Records with scene code
===============
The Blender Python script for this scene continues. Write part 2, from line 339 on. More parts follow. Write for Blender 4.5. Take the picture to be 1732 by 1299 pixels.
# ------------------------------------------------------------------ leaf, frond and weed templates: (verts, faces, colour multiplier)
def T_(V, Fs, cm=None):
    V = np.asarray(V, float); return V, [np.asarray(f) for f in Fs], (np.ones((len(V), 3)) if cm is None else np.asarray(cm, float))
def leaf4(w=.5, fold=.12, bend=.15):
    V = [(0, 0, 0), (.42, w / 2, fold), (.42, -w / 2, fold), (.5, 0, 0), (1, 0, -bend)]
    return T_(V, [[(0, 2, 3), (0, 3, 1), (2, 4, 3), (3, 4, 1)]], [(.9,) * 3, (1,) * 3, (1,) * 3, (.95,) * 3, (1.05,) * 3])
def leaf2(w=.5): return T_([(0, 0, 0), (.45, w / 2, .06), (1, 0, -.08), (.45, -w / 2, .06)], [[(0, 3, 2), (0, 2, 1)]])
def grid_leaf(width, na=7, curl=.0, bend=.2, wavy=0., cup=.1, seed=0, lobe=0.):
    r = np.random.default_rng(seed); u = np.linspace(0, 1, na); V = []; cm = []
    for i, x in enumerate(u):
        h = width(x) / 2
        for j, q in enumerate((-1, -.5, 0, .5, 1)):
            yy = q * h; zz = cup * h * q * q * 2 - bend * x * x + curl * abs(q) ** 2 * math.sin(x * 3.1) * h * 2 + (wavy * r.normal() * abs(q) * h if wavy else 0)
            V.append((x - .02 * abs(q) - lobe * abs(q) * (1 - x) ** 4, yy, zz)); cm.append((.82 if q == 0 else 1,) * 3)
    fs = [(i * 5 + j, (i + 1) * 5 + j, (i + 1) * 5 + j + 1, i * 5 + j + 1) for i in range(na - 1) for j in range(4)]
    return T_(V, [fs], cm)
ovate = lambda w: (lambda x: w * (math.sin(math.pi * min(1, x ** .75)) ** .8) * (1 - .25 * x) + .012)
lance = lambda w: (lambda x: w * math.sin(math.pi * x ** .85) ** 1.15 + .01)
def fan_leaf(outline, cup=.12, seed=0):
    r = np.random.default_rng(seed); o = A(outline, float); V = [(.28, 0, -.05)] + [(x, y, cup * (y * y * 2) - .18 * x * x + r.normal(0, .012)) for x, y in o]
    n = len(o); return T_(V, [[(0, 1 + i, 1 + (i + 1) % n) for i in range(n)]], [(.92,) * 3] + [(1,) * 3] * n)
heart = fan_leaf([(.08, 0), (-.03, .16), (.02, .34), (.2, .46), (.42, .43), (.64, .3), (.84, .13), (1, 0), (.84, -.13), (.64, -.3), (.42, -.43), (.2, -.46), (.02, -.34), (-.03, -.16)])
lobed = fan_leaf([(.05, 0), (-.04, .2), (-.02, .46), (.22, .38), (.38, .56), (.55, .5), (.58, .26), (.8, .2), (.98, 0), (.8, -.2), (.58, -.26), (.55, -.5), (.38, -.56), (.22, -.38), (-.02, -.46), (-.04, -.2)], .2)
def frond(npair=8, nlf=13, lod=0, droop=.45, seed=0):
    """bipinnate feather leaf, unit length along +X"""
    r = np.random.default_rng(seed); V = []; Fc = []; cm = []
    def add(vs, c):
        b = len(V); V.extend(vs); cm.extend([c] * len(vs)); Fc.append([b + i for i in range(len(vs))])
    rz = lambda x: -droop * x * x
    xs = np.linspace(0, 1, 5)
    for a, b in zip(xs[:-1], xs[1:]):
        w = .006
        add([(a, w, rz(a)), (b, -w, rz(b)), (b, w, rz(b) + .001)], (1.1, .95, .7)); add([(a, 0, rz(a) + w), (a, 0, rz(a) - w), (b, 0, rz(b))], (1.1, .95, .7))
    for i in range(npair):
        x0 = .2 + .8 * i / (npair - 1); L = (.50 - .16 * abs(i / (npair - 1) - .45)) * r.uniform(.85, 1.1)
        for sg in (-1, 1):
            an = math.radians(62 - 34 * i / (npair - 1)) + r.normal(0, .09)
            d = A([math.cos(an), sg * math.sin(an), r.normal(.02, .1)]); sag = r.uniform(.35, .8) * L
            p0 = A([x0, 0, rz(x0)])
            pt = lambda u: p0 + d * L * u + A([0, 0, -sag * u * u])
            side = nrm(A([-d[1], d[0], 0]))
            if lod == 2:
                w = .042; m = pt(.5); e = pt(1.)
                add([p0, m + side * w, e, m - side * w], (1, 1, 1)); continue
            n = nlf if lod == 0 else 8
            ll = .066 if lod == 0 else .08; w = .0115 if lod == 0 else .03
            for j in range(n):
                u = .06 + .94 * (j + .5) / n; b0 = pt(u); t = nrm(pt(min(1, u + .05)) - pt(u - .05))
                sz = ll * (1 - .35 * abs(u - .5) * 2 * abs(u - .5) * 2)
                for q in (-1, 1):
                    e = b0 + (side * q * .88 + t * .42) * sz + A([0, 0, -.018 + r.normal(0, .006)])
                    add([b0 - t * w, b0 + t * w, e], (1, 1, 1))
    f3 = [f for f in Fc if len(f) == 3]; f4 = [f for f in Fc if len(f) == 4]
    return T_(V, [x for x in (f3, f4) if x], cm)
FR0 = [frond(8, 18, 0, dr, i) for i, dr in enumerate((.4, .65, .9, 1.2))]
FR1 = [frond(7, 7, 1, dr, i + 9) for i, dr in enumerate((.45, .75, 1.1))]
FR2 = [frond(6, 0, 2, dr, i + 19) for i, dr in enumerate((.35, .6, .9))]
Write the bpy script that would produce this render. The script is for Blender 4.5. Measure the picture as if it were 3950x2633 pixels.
===============
● **Exercise directions**: Transcribe every entry exactly, omitting nothing.

● **Response to this task**:
The Blender Python script for this scene continues. Write part 2, from line 339 on. More parts follow. Write for Blender 4.5. Take the picture to be 1732 by 1299 pixels.
# ------------------------------------------------------------------ leaf, frond and weed templates: (verts, faces, colour multiplier)
def T_(V, Fs, cm=None):
    V = np.asarray(V, float); return V, [np.asarray(f) for f in Fs], (np.ones((len(V), 3)) if cm is None else np.asarray(cm, float))
def leaf4(w=.5, fold=.12, bend=.15):
    V = [(0, 0, 0), (.42, w / 2, fold), (.42, -w / 2, fold), (.5, 0, 0), (1, 0, -bend)]
    return T_(V, [[(0, 2, 3), (0, 3, 1), (2, 4, 3), (3, 4, 1)]], [(.9,) * 3, (1,) * 3, (1,) * 3, (.95,) * 3, (1.05,) * 3])
def leaf2(w=.5): return T_([(0, 0, 0), (.45, w / 2, .06), (1, 0, -.08), (.45, -w / 2, .06)], [[(0, 3, 2), (0, 2, 1)]])
def grid_leaf(width, na=7, curl=.0, bend=.2, wavy=0., cup=.1, seed=0, lobe=0.):
    r = np.random.default_rng(seed); u = np.linspace(0, 1, na); V = []; cm = []
    for i, x in enumerate(u):
        h = width(x) / 2
        for j, q in enumerate((-1, -.5, 0, .5, 1)):
            yy = q * h; zz = cup * h * q * q * 2 - bend * x * x + curl * abs(q) ** 2 * math.sin(x * 3.1) * h * 2 + (wavy * r.normal() * abs(q) * h if wavy else 0)
            V.append((x - .02 * abs(q) - lobe * abs(q) * (1 - x) ** 4, yy, zz)); cm.append((.82 if q == 0 else 1,) * 3)
    fs = [(i * 5 + j, (i + 1) * 5 + j, (i + 1) * 5 + j + 1, i * 5 + j + 1) for i in range(na - 1) for j in range(4)]
    return T_(V, [fs], cm)
ovate = lambda w: (lambda x: w * (math.sin(math.pi * min(1, x ** .75)) ** .8) * (1 - .25 * x) + .012)
lance = lambda w: (lambda x: w * math.sin(math.pi * x ** .85) ** 1.15 + .01)
def fan_leaf(outline, cup=.12, seed=0):
    r = np.random.default_rng(seed); o = A(outline, float); V = [(.28, 0, -.05)] + [(x, y, cup * (y * y * 2) - .18 * x * x + r.normal(0, .012)) for x, y in o]
    n = len(o); return T_(V, [[(0, 1 + i, 1 + (i + 1) % n) for i in range(n)]], [(.92,) * 3] + [(1,) * 3] * n)
heart = fan_leaf([(.08, 0), (-.03, .16), (.02, .34), (.2, .46), (.42, .43), (.64, .3), (.84, .13), (1, 0), (.84, -.13), (.64, -.3), (.42, -.43), (.2, -.46), (.02, -.34), (-.03, -.16)])
lobed = fan_leaf([(.05, 0), (-.04, .2), (-.02, .46), (.22, .38), (.38, .56), (.55, .5), (.58, .26), (.8, .2), (.98, 0), (.8, -.2), (.58, -.26), (.55, -.5), (.38, -.56), (.22, -.38), (-.02, -.46), (-.04, -.2)], .2)
def frond(npair=8, nlf=13, lod=0, droop=.45, seed=0):
    """bipinnate feather leaf, unit length along +X"""
    r = np.random.default_rng(seed); V = []; Fc = []; cm = []
    def add(vs, c):
        b = len(V); V.extend(vs); cm.extend([c] * len(vs)); Fc.append([b + i for i in range(len(vs))])
    rz = lambda x: -droop * x * x
    xs = np.linspace(0, 1, 5)
    for a, b in zip(xs[:-1], xs[1:]):
        w = .006
        add([(a, w, rz(a)), (b, -w, rz(b)), (b, w, rz(b) + .001)], (1.1, .95, .7)); add([(a, 0, rz(a) + w), (a, 0, rz(a) - w), (b, 0, rz(b))], (1.1, .95, .7))
    for i in range(npair):
        x0 = .2 + .8 * i / (npair - 1); L = (.50 - .16 * abs(i / (npair - 1) - .45)) * r.uniform(.85, 1.1)
        for sg in (-1, 1):
            an = math.radians(62 - 34 * i / (npair - 1)) + r.normal(0, .09)
            d = A([math.cos(an), sg * math.sin(an), r.normal(.02, .1)]); sag = r.uniform(.35, .8) * L
            p0 = A([x0, 0, rz(x0)])
            pt = lambda u: p0 + d * L * u + A([0, 0, -sag * u * u])
            side = nrm(A([-d[1], d[0], 0]))
            if lod == 2:
                w = .042; m = pt(.5); e = pt(1.)
                add([p0, m + side * w, e, m - side * w], (1, 1, 1)); continue
            n = nlf if lod == 0 else 8
            ll = .066 if lod == 0 else .08; w = .0115 if lod == 0 else .03
            for j in range(n):
                u = .06 + .94 * (j + .5) / n; b0 = pt(u); t = nrm(pt(min(1, u + .05)) - pt(u - .05))
                sz = ll * (1 - .35 * abs(u - .5) * 2 * abs(u - .5) * 2)
                for q in (-1, 1):
                    e = b0 + (side * q * .88 + t * .42) * sz + A([0, 0, -.018 + r.normal(0, .006)])
                    add([b0 - t * w, b0 + t * w, e], (1, 1, 1))
    f3 = [f for f in Fc if len(f) == 3]; f4 = [f for f in Fc if len(f) == 4]
    return T_(V, [x for x in (f3, f4) if x], cm)
FR0 = [frond(8, 18, 0, dr, i) for i, dr in enumerate((.4, .65, .9, 1.2))]
FR1 = [frond(7, 7, 1, dr, i + 9) for i, dr in enumerate((.45, .75, 1.1))]
FR2 = [frond(6, 0, 2, dr, i + 19) for i, dr in enumerate((.35, .6, .9))]
Write the bpy script that would produce this render. The script is for Blender 4.5. Measure the picture as if it were 3950x2633 pixels.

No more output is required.